Union calls for bank bosses to be sacked
A LEADING trade union called today for "heads to roll" - including the sacking of bankers - as a result of the crisis which led to the extraordinary Government intervention.
They want bosses to pay with their jobs after claiming workers were not prepared to see bankers, at the level of Royal Bank of Scotland chief executive Sir Fred Goodwin, receive huge bonuses paid for by the taxpayer, while public sector staff pay rises have been kept below the rate of inflation.
Giving millions of public sector workers, including nurses and teachers, a pay rise to keep pace with inflation would have cost just £1.5 billion - a fraction of today's bail-out, said general secretary Paul Kenny.
He added: "Business as usual is now over for the City elite that organised this disaster.
"They will have to get used to living on normal incomes and paying their taxes now that the taxpayer is propping them up and calling the tune as a result."
Mr Kenny said the Government had no alternative but to bail out the banks to keep the financial sector afloat but he added: "The old saying now applies with a vengeance - he who pays the piper, calls the tune.
"GMB members who are paying the piper want to see swift action to ensure that the bankers responsible for the crisis are held accountable and dealt with.
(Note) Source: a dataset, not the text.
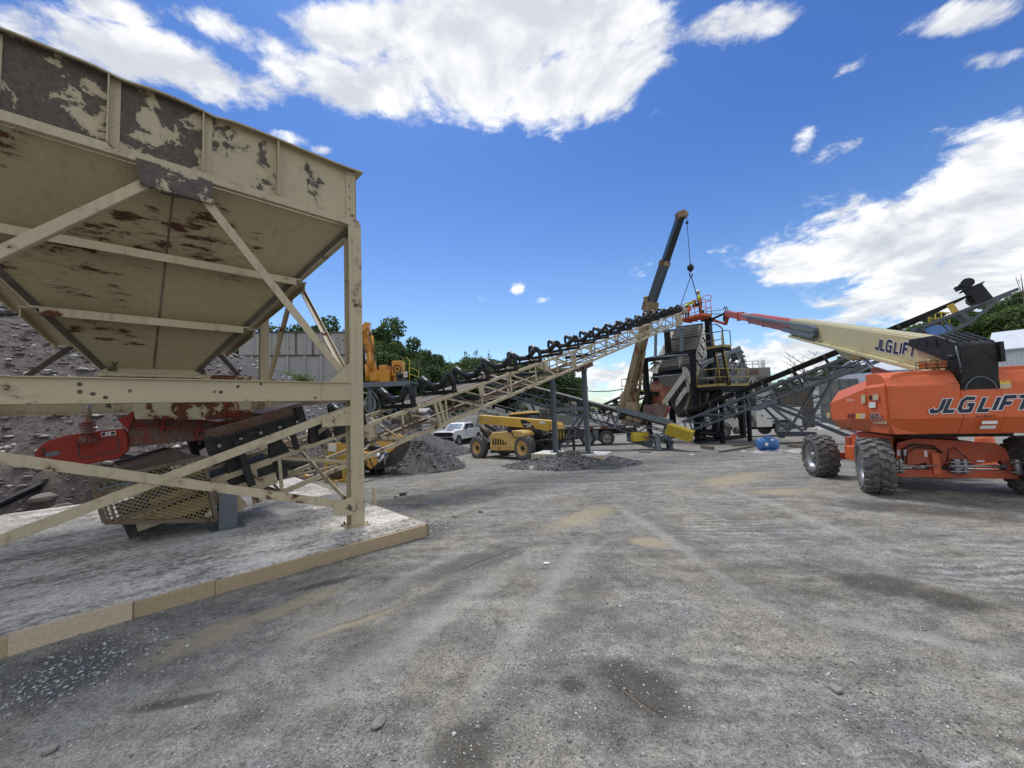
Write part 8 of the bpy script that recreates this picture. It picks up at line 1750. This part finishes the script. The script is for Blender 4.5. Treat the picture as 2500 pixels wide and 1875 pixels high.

GMB members will want to see bankers' heads roll."
The GMB was highly critical of the role of Barclays Bank in organising a huge loan to a private equity firm which took over the AA motoring organisation.
John Cridland, deputy director general of the country's biggest business group the CBI, said the Government's announcement would herald the first step on the road to financial recovery.
Labour MP John McDonnell said: "Yet again, the taxpayer is being asked to pay for the mistakes of the bankers with next to nothing in return.
"I believe the Government should nationalise to stabilise the banks and must place conditions, including representation on the boards, no repossession of homes and a pay cap for bank directors with an end of bonus binges.
"Without these conditions the bail-out is nothing but a subsidy by the taxpayer to the very people who have brought our economy to the brink of collapse."